Required task:
Only the lines from the start of the data below through the line that contains "child(BB[0], 'backrest', r);" are to be copied, exactly and without pictures.

Dataset extract:
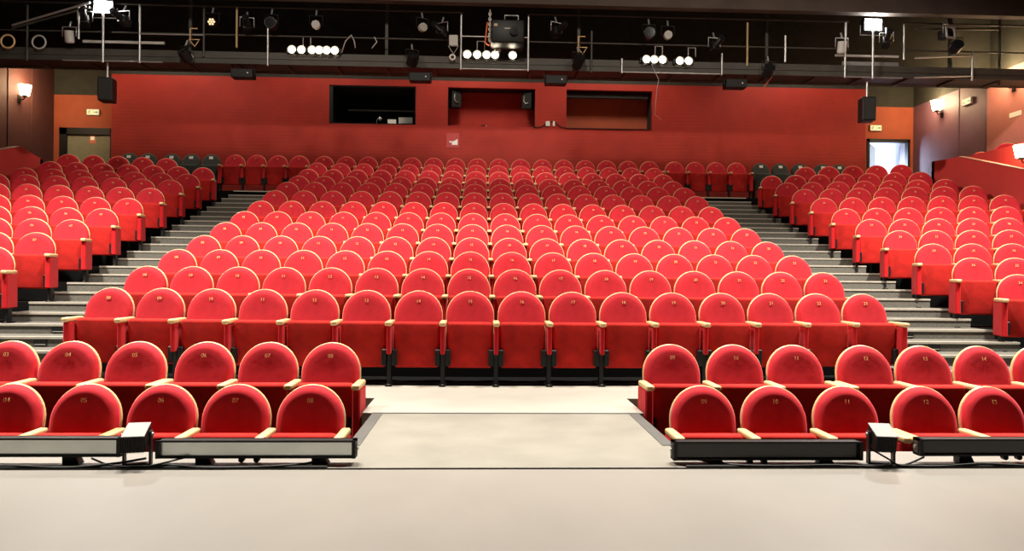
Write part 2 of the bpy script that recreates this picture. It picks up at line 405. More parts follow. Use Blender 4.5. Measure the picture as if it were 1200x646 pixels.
# black seats along the back wall
def black_seat_parts():
    bk = MB(); p = arch(.235, .97, .40); n = len(p); vs = []
    for ins, off in ((0, .06), (0, .03), (.02, 0), (.06, -.004)):
        q = arch(.235 - ins, .97 - ins, .40 + ins * .5); vs += [(x, by(z) + off, z) for x, z in q]
    fs = [(r * n + i, r * n + (i + 1) % n, (r + 1) * n + (i + 1) % n, (r + 1) * n + i) for r in range(3) for i in range(n)] + [list(range(n - 1, -1, -1)), list(range(3 * n, 4 * n))]
    bk.add(vs, fs, 'char', None, True)
    pn = MB(); pn.rbox(-.21, .21, -.04, .04, -.22, .22, .03, 'char', T((0, -.15, .45), rx=.12))
    pl = MB(); pl.box(-.05, .05, -.004, .0, -.035, .035, 'white', T((0, by(.87) - .001, .87), rx=-math.atan(TILT)))
    lg = MB()
    for s in (-1, 1): lg.box(s * .225 - .015, s * .225 + .015, -.2, .0, 0, .45, 'black')
    return bk.mesh('backrest'), pn.mesh('seat_pan'), pl.mesh('number_label'), lg.mesh('leg_frame')
BB = black_seat_parts()
bl = [(-8.901, 'fifth'), (-8.437, 'fourth'), (-7.845, 'third'), (-7.357, 'second'), (-6.86, 'first')]
br = [(7.292, 'first'), (7.81, 'second'), (8.337, 'third'), (8.939, 'fourth'), (9.387, 'fifth')]
for lst, side in ((bl, 'towards the closed door'), (br, 'towards the open doorway')):
    for x, o_ in lst:
        r = empty('black_theatre_seat', (x, 18.9, H[13]), 'charcoal tip-up seat at the back wall, %s past the red seats %s' % (o_, side), 'seat', 'charcoal seats along the back wall')
        child(BB[0], 'backrest', r); child(BB[1], 'seat_pan', r); child(BB[2], 'number_label', r, 'white number label'); child(BB[3], 'leg_frame', r)

# two red seats of the side gallery
for (x, y, z, rz), lab in (((11.66, 16.75, 3.19, -.85), 'red seat top showing over the side gallery wall, farther of two'), ((11.66, 15.9, 3.25, -.85), 'red seat top showing over the side gallery wall, nearer of two')):
    r = empty('gallery_seat', (x, y, z), lab, 'seat', 'red seats in the side gallery', rz)
    child(SM['backrest'], 'backrest', r); child(SM['back_shell'], 'back_shell', r, 'pale wooden back shell'); child(SM['seat_pan'], 'seat_pan', r); child(SM['leg'], 'leg', r); child(SM['leg_r'], 'leg', r)

# ------------------------------------------------------------------ walls
YW, YD = 19.4, 20.3
b = MB()
def grid_wall(b, xc, zc, holes, y0, y1, k):
    for i in range(len(xc) - 1):
        for j in range(len(zc) - 1):
            if (i, j) in holes: continue
            b.box(xc[i], xc[i + 1], y0, y1, zc[j], zc[j + 1], k)
XCUT = [-9.59, -4.01, -1.757, -.916, 1.393, 2.223, 4.518, 10.34]
grid_wall(b, XCUT, [2.6, 5.09, 6.10, 6.27], {(1, 1), (3, 1), (5, 1)}, YW, YW + .12, 'wallred')
b.box(-9.59, -9.47, YW + .12, YD, 2.6, 6.27, 'wallred'); b.box(10.22, 10.34, YW + .12, YD, 2.6, 6.27, 'wallred')
structure(b, 'wall_back', 'red slatted back wall with three openings')
b = MB(); b.box(-9.59, 10.34, YW + .005, YW + .125, 6.27, 8.5, 'blackwall'); b.box(-11.7, -9.59, YD, YD + .1, 5.92, 8.5, 'blackwall'); b.box(10.34, 12.3, YD, YD + .1, 6.02, 8.5, 'blackwall')
structure(b, 'wall_back_upper', 'dark upper back wall above the red')
# door bays
b = MB(); grid_wall(b, [-11.7, -11.39, -10.02, -9.5], [2.6, 3.19, 5.03, 5.92], {(1, 1)}, YD, YD + .1, 'doorred'); structure(b, 'wall_back.001', 'orange red wall around the closed door')
b = MB(); grid_wall(b, [10.3, 10.86, 12.1, 12.3], [2.6, 3.19, 5.11, 6.02], {(1, 1)}, YD, YD + .1, 'doorred'); structure(b, 'wall_back.002', 'orange red wall around the open doorway')
# niches / control room
def niche(x0, x1, kback, kside, depth, name, label, soff='blackmatte'):
    b = MB(); z0, z1 = 5.09, 6.10; t = .05; ya, yb = YW + .12, YW + depth
    b.box(x0 - t, x1 + t, yb, yb + t, z0 - t, z1 + t, kback); b.box(x0 - t, x0, ya, yb, z0 - t, z1 + t, kside); b.box(x1, x1 + t, ya, yb, z0 - t, z1 + t, kside)
    b.box(x0, x1, ya, yb, z0 - t, z0, kback); b.box(x0, x1, ya, yb, z1, z1 + t, soff)
    structure(b, name, label)
niche(-.916, 1.393, 'wallred', 'blackmatte', .55, 'wall_niche', 'shallow red recess holding two loudspeakers')
niche(2.223, 4.518, 'doorred', 'blackmatte', .60, 'wall_niche.001', 'shallow red recess with a black blind box')
niche(-4.01, -1.757, 'blackmatte', 'blackmatte', 1.8, 'wall_niche.002', 'dark control room behind its window')
b = MB(); b.box(2.225, 4.44, YW + .13, YW + .25, 5.93, 6.05, 'blackmatte'); b.build('blind_box', label='long black blind box under the top of the empty red recess', category='blind box')
# control room window and contents
w = MB(); x0, x1, z0, z1 = -4.01, -1.757, 5.09, 6.10
for a in ((x0, x0 + .09, z0, z1), (x1 - .03, x1, z0, z1), (x0, x1, z0, z0 + .03), (x0, x1, z1 - .03, z1)): w.box(a[0], a[1], YW + .02, YW + .09, a[2], a[3], 'black')
wo = structure(w, 'window_1', 'dark control room window')
b = MB(); b.box(-3.75, -1.78, YW + 1.2, YW + 1.25, 5.70, 5.735, 'grey'); b.build('shelf_rail', label='thin grey rail across the dark control room behind glass', category='rail')
r = empty('control_desk', (-2.6, YW + .75, 5.09), 'dark mixing desk with pale screen inside the control room window', 'desk')
b = MB(); b.box(-.7, .75, -.3, .3, 0, .10, 'desk'); b.prism([(-.3, .10), (.3, .10), (.3, .2)], 'x', -.7, .75, 'desk'); b.build('desk_body', r)
b = MB(); b.box(.06, .28, -.34, -.31, .10, .22, 'white'); b.build('paper_sheet', r, label='white sheet')
b = MB(); b.box(.35, .72, -.33, -.31, .12, .28, 'grey'); b.build('screen', r, label='dim grey screen')
r = empty('desk_lamp', (-2.85, YW + .55, 5.19), 'small pale desk lamp standing at the control room desk', 'lamp')
b = MB(); b.cyl((0, 0, 0), (0, 0, .02), .06, 'grey'); b.tube([(0, 0, .02), (0, 0, .10), (.03, -.05, .15), (.09, -.1, .17)], .008, 'grey'); b.build('stem', r)
b = MB(); b.cyl((.08, -.1, .18), (.12, -.13, .12), .02, 'white', r1=.05); b.build('lamp_shade', r)

# side walls
b = MB(); b.box(-11.7, -11.55, 9, YD + .1, -.5, 8.5, 'maroon')
for y in (18.35, 19.3, 17.2): b.box(-11.55, -11.53, y, y + .04, 2.5, 8.5, 'maroon')
structure(b, 'wall_left', 'dark maroon side wall behind the wall lamp')
b = MB(); b.box(12.2, 12.3, 17.1, YD + .1, -.5, 6.03, 'plum'); b.box(12.2, 12.3, 17.1, YD + .1, 6.03, 8.5, 'blackwall')
for y in (18.3,): b.box(12.185, 12.2, y, y + .03, 2.5, 6.03, 'plum')
structure(b, 'wall_right', 'plum coloured side wall beside the open doorway')
b = MB(); b.box(12.08, 12.3, 8, 17.1, -.5, 6.03, 'rosewall'); b.box(12.08, 12.3, 8, 17.1, 6.03, 8.5, 'blackwall'); structure(b, 'wall_right.001', 'rose red nearer part of the side wall')
# ceiling and soffit beam
b = MB(); b.box(-12, 12.6, -3.5, 21, 8.5, 8.7, 'blackceil'); structure(b, 'ceiling', 'dark ceiling')
b = MB(); b.box(-11.7, 12.2, 14.55, 14.75, 6.55, 8.5, 'blackceil'); structure(b, 'ceiling_beam', 'dark brown soffit beam before the catwalk')
# parapets
def parapet(b, x0, x1, pts, k): b.prism(pts, 'x', x0, x1, k)
b = MB(); parapet(b, 10.42, 10.54, [(16.6, 1.5), (16.6, 3.88), (15.62, 3.84), (13.66, 3.27), (8.5, 1.77), (8.5, -.5)], 'parapet'); b.box(10.42, 12.08, 16.5, 16.6, 2.0, 3.88, 'parapet')
b.prism([(15.62, 3.84), (15.62, 3.852), (13.66, 3.282), (8.5, 1.782), (8.5, 1.77), (13.66, 3.27)], 'x', 10.41, 10.55, 'cap'); structure(b, 'wall_gallery', 'sloping red parapet with a pale cap')
b = MB(); parapet(b, 11.2, 11.26, [(17.3, 2.5), (17.3, 4.0), (8.5, 4.02), (8.5, -.5)], 'parapet'); structure(b, 'wall_gallery.001', 'upper red gallery wall behind the parapet')
b = MB(); b.box(11.26, 12.08, 13.5, 17.1, 2.9, 3.18, 'carpetblack'); structure(b, 'floor.012', 'gallery floor')
b = MB(); parapet(b, -10.14, -10.02, [(17.2, 1.5), (17.2, 3.70), (16.36, 3.85), (15.74, 3.67), (8.5, 1.65), (8.5, -.5)], 'parapet'); b.box(-11.55, -10.02, 17.1, 17.2, 2.0, 3.70, 'parapet')
b.prism([(16.36, 3.85), (16.36, 3.862), (15.74, 3.682), (8.5, 1.662), (8.5, 1.65), (15.74, 3.67)], 'x', -10.15, -10.01, 'cap'); structure(b, 'wall_gallery.002', 'sloping red parapet by the closed door')

# doors
b = MB()
for a in ((-11.39, -11.2, 3.19, 5.03), (-10.05, -10.0, 3.19, 5.03), (-11.39, -10.0, 4.85, 5.03)): b.box(a[0], a[1], YD - .03, YD + .1, a[2], a[3], 'black')
fr = structure(b, 'door_1', 'closed grey-green door in a black frame')
d = MB(); d.box(-11.2, -10.05, YD + .03, YD + .08, 3.19, 4.85, 'doorleaf'); d.build('door_leaf', fr)
d = MB(); d.cyl((-11.1, YD + .03, 4.15), (-11.1, YD - .03, 4.15), .015, 'steel'); d.cyl((-11.1, YD - .03, 4.15), (-10.98, YD - .03, 4.15), .012, 'steel'); d.build('door_handle', fr)
b = MB(); b.box(-.085, .085, -.008, 0, -.11, .11, 'signorange'); b.box(-.05, .05, -.011, -.007, -.02, .08, 'signpale')
b.build('door_notice', loc=(-10.54, YD + .03, 4.73), label='small orange-red notice fixed on the closed grey-green door', category='notice')
b = MB()
for a in ((10.86, 10.93, 3.19, 5.11), (12.03, 12.1, 3.19, 5.11), (10.86, 12.1, 5.02, 5.11)): b.box(a[0], a[1], YD - .03, YD + .12, a[2], a[3], 'black')
fr = structure(b, 'door_2', 'open doorway with daylight behind')
d = MB(); d.box(0, .045, 0, .85, 3.19, 5.0, 'black'); dl = d.build('door_leaf', fr, loc=(10.95, YD + .12, 0)); dl.rotation_euler = (0, 0, -.68)
d = MB(); d.cyl((0, .78, 4.15), (-.05, .78, 4.15), .015, 'steel'); d.cyl((-.05, .78, 4.15), (-.05, .66, 4.15), .012, 'steel'); d.build('door_handle', dl)
b = MB(); b.box(10.3, 13.6, 22.4, 22.5, 3.0, 5.8, 'light_wall'); b.box(10.3, 13.6, YD + .1, 22.4, 3.1, 3.19, 'light_wall'); b.box(10.3, 13.6, YD + .1, 22.4, 5.6, 5.7, 'light_wall')
b.box(10.3, 10.4, YD + .1, 22.4, 3.19, 5.6, 'light_wall'); b.box(13.5, 13.6, YD + .1, 22.4, 3.19, 5.6, 'light_wall'); b.box(12.4, 13.5, YD + .1, YD + .2, 3.19, 5.6, 'light_wall')
b.box(12.1, 12.2, YD + .1, YD + .5, 3.19, 5.6, 'light_wall')
structure(b, 'wall_corridor', 'white corridor beyond the open doorway')
b = MB(); b.box(13.02, 13.09, 22.33, 22.40, 3.19, 5.3, 'steeldark'); structure(b, 'trim_3', 'dark frame line in the corridor')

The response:
Write part 2 of the bpy script that recreates this picture. It picks up at line 405. More parts follow. Use Blender 4.5. Measure the picture as if it were 1200x646 pixels.
# black seats along the back wall
def black_seat_parts():
    bk = MB(); p = arch(.235, .97, .40); n = len(p); vs = []
    for ins, off in ((0, .06), (0, .03), (.02, 0), (.06, -.004)):
        q = arch(.235 - ins, .97 - ins, .40 + ins * .5); vs += [(x, by(z) + off, z) for x, z in q]
    fs = [(r * n + i, r * n + (i + 1) % n, (r + 1) * n + (i + 1) % n, (r + 1) * n + i) for r in range(3) for i in range(n)] + [list(range(n - 1, -1, -1)), list(range(3 * n, 4 * n))]
    bk.add(vs, fs, 'char', None, True)
    pn = MB(); pn.rbox(-.21, .21, -.04, .04, -.22, .22, .03, 'char', T((0, -.15, .45), rx=.12))
    pl = MB(); pl.box(-.05, .05, -.004, .0, -.035, .035, 'white', T((0, by(.87) - .001, .87), rx=-math.atan(TILT)))
    lg = MB()
    for s in (-1, 1): lg.box(s * .225 - .015, s * .225 + .015, -.2, .0, 0, .45, 'black')
    return bk.mesh('backrest'), pn.mesh('seat_pan'), pl.mesh('number_label'), lg.mesh('leg_frame')
BB = black_seat_parts()
bl = [(-8.901, 'fifth'), (-8.437, 'fourth'), (-7.845, 'third'), (-7.357, 'second'), (-6.86, 'first')]
br = [(7.292, 'first'), (7.81, 'second'), (8.337, 'third'), (8.939, 'fourth'), (9.387, 'fifth')]
for lst, side in ((bl, 'towards the closed door'), (br, 'towards the open doorway')):
    for x, o_ in lst:
        r = empty('black_theatre_seat', (x, 18.9, H[13]), 'charcoal tip-up seat at the back wall, %s past the red seats %s' % (o_, side), 'seat', 'charcoal seats along the back wall')
        child(BB[0], 'backrest', r); child(BB[1], 'seat_pan', r); child(BB[2], 'number_label', r, 'white number label'); child(BB[3], 'leg_frame', r)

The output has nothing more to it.